MOTOR SPORT BAHRAIN GRAND PRIX: JENSON BUTTON re-established his dominance of this season's Formula One drivers' championship, with a third win in four races in Bahrain yesterday, then admitted it had been the toughest so far and that his team is losing its edge.
While victory in the opening round in Australia had been achieved with relative ease, and he had dominated in Malaysia until torrential rain cut the race short, Button’s Bahrain win was a mix of risk-taking in the early stages and strategic good fortune in the second half of a race defined by fuel and tyre tactics.
“This win was the best of the lot,” said a visibly-drained Button after 57 punishing laps of a Sakhir circuit baking in temperatures nudging towards 40 degrees. “We didn’t have that competitive edge here. It is the fourth flyaway, we have a lot of bits that need to be changed and which are getting a bit aged, so to come away from this race is great and we are now looking at improving the car.”
The Brawn GP driver had only qualified fourth on Saturday, with the Toyotas of pole-sitter Jarno Trulli and team-mate Timo Glock locking out the front row, with China winner Sebastian Vettel in third. After the grid shoot-out Button had lamented his team’s lack of pace and admitted things were not looking as clear-cut as they had in the opening rounds.
“We struggled, and compared to the whole field we don’t have the pace we did in the first few races,” he said after qualifying.

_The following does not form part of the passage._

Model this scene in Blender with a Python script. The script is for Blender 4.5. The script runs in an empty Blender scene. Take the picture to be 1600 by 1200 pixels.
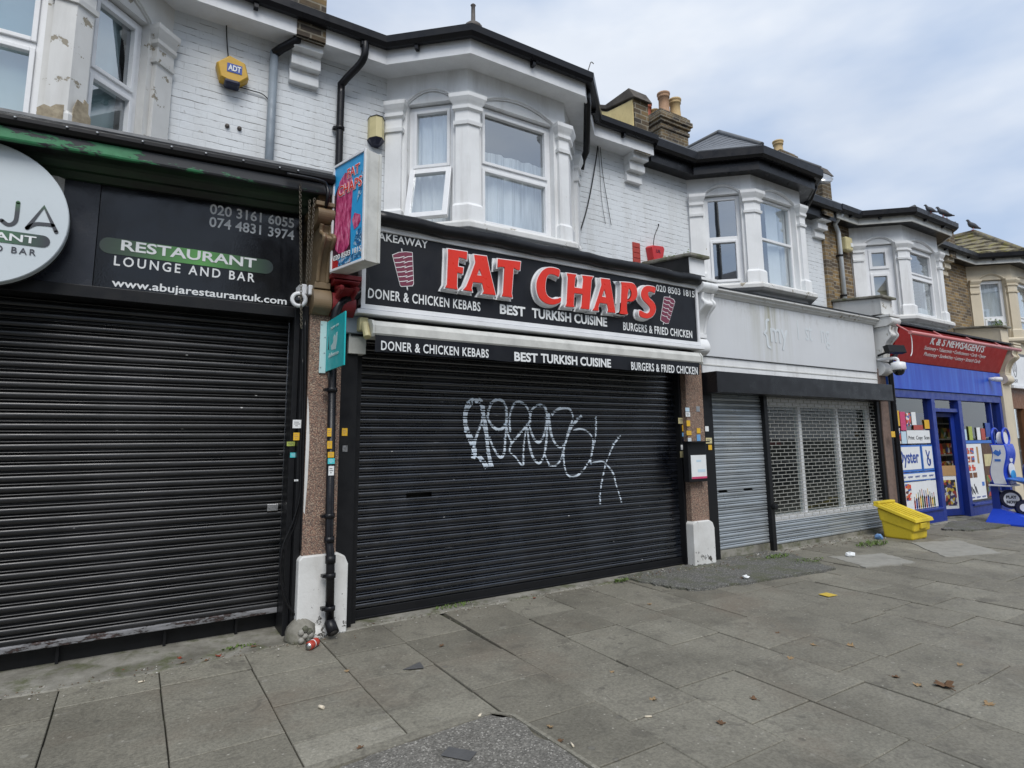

And at the start yesterday it appeared that was the case. As the lights went out, Button was blasted aside by a reinvigorated Lewis Hamilton, who had dragged his McLaren to fifth on the grid. Ahead, Trulli was passed for the lead by Glock while Vettel got sucked into a vortex of cars featuring Button and the charging Hamilton, having to cede ground and slip down the order.
With Glock and Trulli spearing away in their lighter-fuelled Toyotas, Button found himself boxed in behind the slower but Kers-assisted McLaren. While the Brawn driver could close in the slow corners, the power boost available to Hamilton allowed him to keep Button at bay on the straights. If there was to be any chance of keeping in touch with the Toyotas, Button would have to get past.
It didn’t take long. As the pair crossed the line at the start of the second lap Button made his risky move. “He (Hamilton) is very difficult to overtake, but on the first lap he made a few mistakes. I dived down the inside and on the straight I thought I could get alongside him,” said Button. “I did, but he pushed his (Kers) button and got ahead, but I got him into the first corner. That move made the race for us.”
From there, Button was able to shadow the leading Toyotas through the opening phase, confident both would be stopping earlier. Glock made his dive for fuel and tyres on lap 11 with Trulli stopping two laps later. Both took on the harder, medium-specification Bridgestone, aiming to make them work over a long middle stint of a two-stop strategy. The decision shaped the remainder of the race.
With a clear track ahead Button was able to shave time from Trulli’s pre-stop advantage, and then, when he pitted on lap 16 and took on the more effective soft tyre, the Brawn driver was able to capitalise further.
So much so, when on-track leader Kimi Raikkonen dived in for his first stop on lap 22, Button retook the lead with a 7.5-second lead over Trulli who was struggling on the slower medium tyre.
The lack of pace, though, was hampering Vettel’s chances. The Red Bull Racing driver had clambered back to third, but though he too had taken the softer tyre, he could find no way past Trulli.
Vettel passed the Toyota during the pair’s second pit stops but the time lost chasing Trulli down in the middle stint left Vettel some 12 seconds adrift of Button. And, having by regulation to use the medium tyre in his final stint, Vettel late on found himself defending second from a charging Trulli, who had saved his soft tyre for his final run the flag.
Button now travels back to the European leg with an 11-point lead in the drivers’ title race over team-mate Rubens Barrichello, who finished fifth behind Hamilton. It is a lead Button believes is precarious.
“This was a tough race for us,” he insisted. “You might say I was leading for most of it, but this weekend we haven’t had the pace we had at the first few races, and I don’t know where it’s gone.”
But while Red Bull and Toyota may have closed the gap, the old guard are still struggling. Under the watchful gaze of company boss Luca Di Montezemolo, Ferrari took their first points of the season with sixth place for Kimi Raikkonen, but a disastrous afternoon for Felipe Massa, 14th and hampered by problems with his Kers system and telemetry, signalled the Italian team still has a long way to go to being competitive.
McLaren, too, made a jump forward, with Hamilton claiming five useful points with a solid fourth place. But with a season-defining meeting in front of the World Motor Sports Council on Wednesday, their championship still looks in the balance.